=== RAW DATA ===

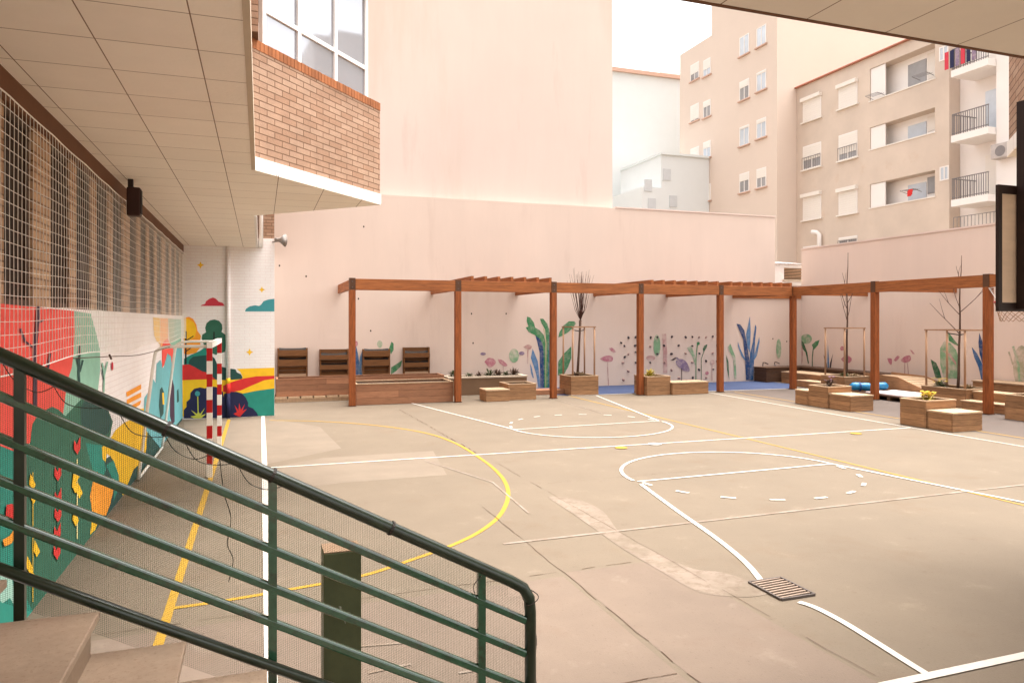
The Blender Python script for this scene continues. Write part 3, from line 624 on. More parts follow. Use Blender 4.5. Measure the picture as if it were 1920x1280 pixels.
figure('painted_flamingo', bw_, BWP, [('wpink', sm([(1400, 680), (1425, 655), (1462, 662), (1472, 690), (1435, 715)], 4)), ('wpurple', ell(1392, 628, 18, 10))], **c3)
figure('painted_flamingo', bw_, BWP, [('wpink', sm([(1485, 662), (1515, 668), (1548, 700), (1530, 708), (1500, 690)], 4)), ('wpalepink', stroke([(1520, 700), (1522, 770)], 4))], **c3)
figure('painted_flamingo', bw_, BWP, [('wpalepink', sm([(1650, 585), (1680, 568), (1705, 580), (1690, 600)], 4)), ('wpalepink', stroke([(1680, 600), (1678, 690)], 6)), ('wpurple', ell(1640, 625, 18, 12)), ('wmint', ell(1590, 640, 32, 45))], **c3)
figure('painted_reeds', bw_, BWP, [('wmint', ell(330, 560, 42, 130)), ('wpalepink', stroke([(415, 420), (428, 650), (430, 890)], 50)), ('wpalepink', ell(255, 710, 55, 30)),
    ('wmint', [(690, 590), (740, 560), (775, 650), (800, 740), (790, 800), (755, 690)]), ('wgreen', stroke([(815, 550), (800, 700), (797, 975)], 10)), ('wgreen', ell(826, 535, 18, 20)),
    ('wdgreen', stroke([(905, 600), (862, 720), (862, 980)], 8)), ('wdgreen', [(935, 545), (925, 590), (890, 640), (880, 600), (900, 560)]), ('wpalepink', ell(995, 760, 28, 30)), ('wpalepink', stroke([(990, 800), (990, 980)], 10)), ('wpink', ell(930, 890, 22, 22))], **c5)
figure('painted_heron', bw_, BWP, [('wpurple', sm([(555, 750), (600, 722), (650, 730), (695, 775), (722, 862), (665, 868), (600, 825), (565, 790)], 4)), ('wdark', [(488, 742), (550, 700), (578, 705), (530, 738)]), ('wpurple', stroke([(565, 705), (590, 730)], 20)), ('wdark', stroke([(626, 830), (626, 975)], 8))], **c5)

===

Leave out the pictures and retype every line above exactly.

SOLUTION BELOW:
The Blender Python script for this scene continues. Write part 3, from line 624 on. More parts follow. Use Blender 4.5. Measure the picture as if it were 1920x1280 pixels.
figure('painted_flamingo', bw_, BWP, [('wpink', sm([(1400, 680), (1425, 655), (1462, 662), (1472, 690), (1435, 715)], 4)), ('wpurple', ell(1392, 628, 18, 10))], **c3)
figure('painted_flamingo', bw_, BWP, [('wpink', sm([(1485, 662), (1515, 668), (1548, 700), (1530, 708), (1500, 690)], 4)), ('wpalepink', stroke([(1520, 700), (1522, 770)], 4))], **c3)
figure('painted_flamingo', bw_, BWP, [('wpalepink', sm([(1650, 585), (1680, 568), (1705, 580), (1690, 600)], 4)), ('wpalepink', stroke([(1680, 600), (1678, 690)], 6)), ('wpurple', ell(1640, 625, 18, 12)), ('wmint', ell(1590, 640, 32, 45))], **c3)
figure('painted_reeds', bw_, BWP, [('wmint', ell(330, 560, 42, 130)), ('wpalepink', stroke([(415, 420), (428, 650), (430, 890)], 50)), ('wpalepink', ell(255, 710, 55, 30)),
    ('wmint', [(690, 590), (740, 560), (775, 650), (800, 740), (790, 800), (755, 690)]), ('wgreen', stroke([(815, 550), (800, 700), (797, 975)], 10)), ('wgreen', ell(826, 535, 18, 20)),
    ('wdgreen', stroke([(905, 600), (862, 720), (862, 980)], 8)), ('wdgreen', [(935, 545), (925, 590), (890, 640), (880, 600), (900, 560)]), ('wpalepink', ell(995, 760, 28, 30)), ('wpalepink', stroke([(990, 800), (990, 980)], 10)), ('wpink', ell(930, 890, 22, 22))], **c5)
figure('painted_heron', bw_, BWP, [('wpurple', sm([(555, 750), (600, 722), (650, 730), (695, 775), (722, 862), (665, 868), (600, 825), (565, 790)], 4)), ('wdark', [(488, 742), (550, 700), (578, 705), (530, 738)]), ('wpurple', stroke([(565, 705), (590, 730)], 20)), ('wdark', stroke([(626, 830), (626, 975)], 8))], **c5)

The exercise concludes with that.